Vocational School Students Get Financial Aid

Many districts in HCM City have helped students who failed to get admission to tenth-grade classes in public senior high schools continue their education at vocational schools. Students at vocational schools in Binh Chanh District had their tuition fees completely subsidised, said Nguyen Minh Chau, head of the district's Education and Training Office. The district's preferential policy for vocational trainees has been carried out since the 2006-07 school year onwards, Chau said. The financial assistance has helped push up the rate of applications to vocational schools in the district to a record high of 10 per cent of the total number of junior high school graduates last year, he said. In Nha Be District, similar preferential policies providing tuition fee subsidies have seen the rate of applications to vocational schools increase remarkably and is projected to reach 15 to 20 per cent of the number of junior high school graduates for the 2010-15 period. Nguyen Trung Khanh, head of the district's Education and Training Office, said that students with vocational training diplomas would be offered employment opportunities in enterprises operating in the district. Binh Tan District, meanwhile, has helped more than 250 students with junior high school diplomas continue their studies at vocational schools, with each student receiving VND600,000 per year to cover their tuition fees last year, said Tran Huu Vinh, head of the district's Education and Training Office.

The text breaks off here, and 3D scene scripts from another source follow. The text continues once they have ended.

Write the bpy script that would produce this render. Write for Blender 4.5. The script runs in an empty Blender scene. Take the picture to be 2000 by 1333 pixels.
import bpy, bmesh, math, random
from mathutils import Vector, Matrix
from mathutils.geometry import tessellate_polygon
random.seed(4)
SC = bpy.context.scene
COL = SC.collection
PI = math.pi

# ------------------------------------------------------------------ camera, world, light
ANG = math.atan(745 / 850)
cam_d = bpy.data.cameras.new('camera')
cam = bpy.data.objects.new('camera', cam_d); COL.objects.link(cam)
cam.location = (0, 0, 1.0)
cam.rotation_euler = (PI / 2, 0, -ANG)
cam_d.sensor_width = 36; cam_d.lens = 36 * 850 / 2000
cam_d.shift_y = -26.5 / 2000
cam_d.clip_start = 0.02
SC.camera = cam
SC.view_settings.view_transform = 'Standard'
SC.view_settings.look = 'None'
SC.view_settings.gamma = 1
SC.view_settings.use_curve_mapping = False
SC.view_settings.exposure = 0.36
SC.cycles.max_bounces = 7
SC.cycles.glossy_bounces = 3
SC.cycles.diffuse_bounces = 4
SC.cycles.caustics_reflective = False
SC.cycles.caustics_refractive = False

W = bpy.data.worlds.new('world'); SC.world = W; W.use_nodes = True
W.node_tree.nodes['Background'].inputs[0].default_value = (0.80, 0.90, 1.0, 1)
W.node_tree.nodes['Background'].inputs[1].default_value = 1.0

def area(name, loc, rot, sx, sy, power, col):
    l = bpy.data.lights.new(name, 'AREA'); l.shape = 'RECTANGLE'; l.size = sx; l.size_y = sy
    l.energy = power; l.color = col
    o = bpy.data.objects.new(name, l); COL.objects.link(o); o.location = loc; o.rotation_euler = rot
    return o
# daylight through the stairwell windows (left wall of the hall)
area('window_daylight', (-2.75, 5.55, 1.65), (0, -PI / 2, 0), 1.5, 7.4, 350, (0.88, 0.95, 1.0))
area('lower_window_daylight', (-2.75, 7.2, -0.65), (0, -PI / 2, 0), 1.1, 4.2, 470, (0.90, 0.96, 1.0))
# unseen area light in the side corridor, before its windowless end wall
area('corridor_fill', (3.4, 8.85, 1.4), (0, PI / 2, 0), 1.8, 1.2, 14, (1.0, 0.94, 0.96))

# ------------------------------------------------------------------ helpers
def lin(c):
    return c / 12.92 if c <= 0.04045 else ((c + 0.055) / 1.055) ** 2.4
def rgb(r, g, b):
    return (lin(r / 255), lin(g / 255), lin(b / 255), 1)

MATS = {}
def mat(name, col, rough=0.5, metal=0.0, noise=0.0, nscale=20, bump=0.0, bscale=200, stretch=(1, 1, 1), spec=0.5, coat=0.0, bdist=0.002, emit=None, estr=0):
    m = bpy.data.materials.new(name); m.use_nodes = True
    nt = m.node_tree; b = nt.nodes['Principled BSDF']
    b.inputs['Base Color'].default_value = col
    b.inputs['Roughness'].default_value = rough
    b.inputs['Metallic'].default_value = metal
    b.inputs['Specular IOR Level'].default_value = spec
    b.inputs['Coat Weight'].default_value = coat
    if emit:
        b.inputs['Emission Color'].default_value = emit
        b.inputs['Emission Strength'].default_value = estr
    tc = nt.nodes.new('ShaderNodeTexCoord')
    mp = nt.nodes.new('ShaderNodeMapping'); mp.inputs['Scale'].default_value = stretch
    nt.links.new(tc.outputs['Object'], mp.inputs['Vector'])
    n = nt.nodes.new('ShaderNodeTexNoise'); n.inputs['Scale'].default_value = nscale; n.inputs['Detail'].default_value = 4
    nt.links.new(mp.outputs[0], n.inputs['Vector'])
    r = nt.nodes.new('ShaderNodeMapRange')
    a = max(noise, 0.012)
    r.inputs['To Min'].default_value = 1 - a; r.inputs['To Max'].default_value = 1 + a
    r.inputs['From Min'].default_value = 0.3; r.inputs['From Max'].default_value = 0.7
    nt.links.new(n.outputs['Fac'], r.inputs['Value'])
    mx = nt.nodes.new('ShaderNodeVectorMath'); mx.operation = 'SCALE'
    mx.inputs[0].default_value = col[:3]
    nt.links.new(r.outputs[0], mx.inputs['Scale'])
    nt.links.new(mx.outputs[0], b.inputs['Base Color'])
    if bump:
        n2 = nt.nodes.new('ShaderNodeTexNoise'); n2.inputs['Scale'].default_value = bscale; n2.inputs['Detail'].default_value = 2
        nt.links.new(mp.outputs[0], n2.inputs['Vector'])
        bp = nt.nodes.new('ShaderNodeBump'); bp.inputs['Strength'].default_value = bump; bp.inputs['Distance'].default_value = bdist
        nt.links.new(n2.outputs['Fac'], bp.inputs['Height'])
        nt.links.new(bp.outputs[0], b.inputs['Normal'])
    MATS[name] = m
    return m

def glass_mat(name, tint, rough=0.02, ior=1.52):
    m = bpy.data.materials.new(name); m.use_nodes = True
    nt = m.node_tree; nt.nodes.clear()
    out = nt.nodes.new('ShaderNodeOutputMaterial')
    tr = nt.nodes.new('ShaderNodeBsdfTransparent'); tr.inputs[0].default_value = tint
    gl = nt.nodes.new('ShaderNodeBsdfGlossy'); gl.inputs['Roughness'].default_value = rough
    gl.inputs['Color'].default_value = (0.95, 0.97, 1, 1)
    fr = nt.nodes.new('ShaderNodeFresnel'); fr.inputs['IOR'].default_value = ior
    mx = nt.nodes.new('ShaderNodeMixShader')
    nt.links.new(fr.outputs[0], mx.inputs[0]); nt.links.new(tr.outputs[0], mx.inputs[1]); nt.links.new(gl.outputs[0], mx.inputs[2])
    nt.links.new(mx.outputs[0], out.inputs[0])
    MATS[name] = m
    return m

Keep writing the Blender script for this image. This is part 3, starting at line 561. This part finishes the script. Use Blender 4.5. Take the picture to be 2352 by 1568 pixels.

It hopes to assist about 300 students to receive vocational education training this school year, Vinh said.
"Vocational schools are the wisest choice for students who fail to get admission to public senior high schools because they spend only three years and a half to complete the training and obtain diplomas," he said.
"They can further their education at colleges and universities after graduating from vocational schools," he said.
Some 15 vocational schools in the city have announced they had enrolled 7,240 students this year, with tuition fees ranging from VND 675,000 to VND3 million a semester, according to the department.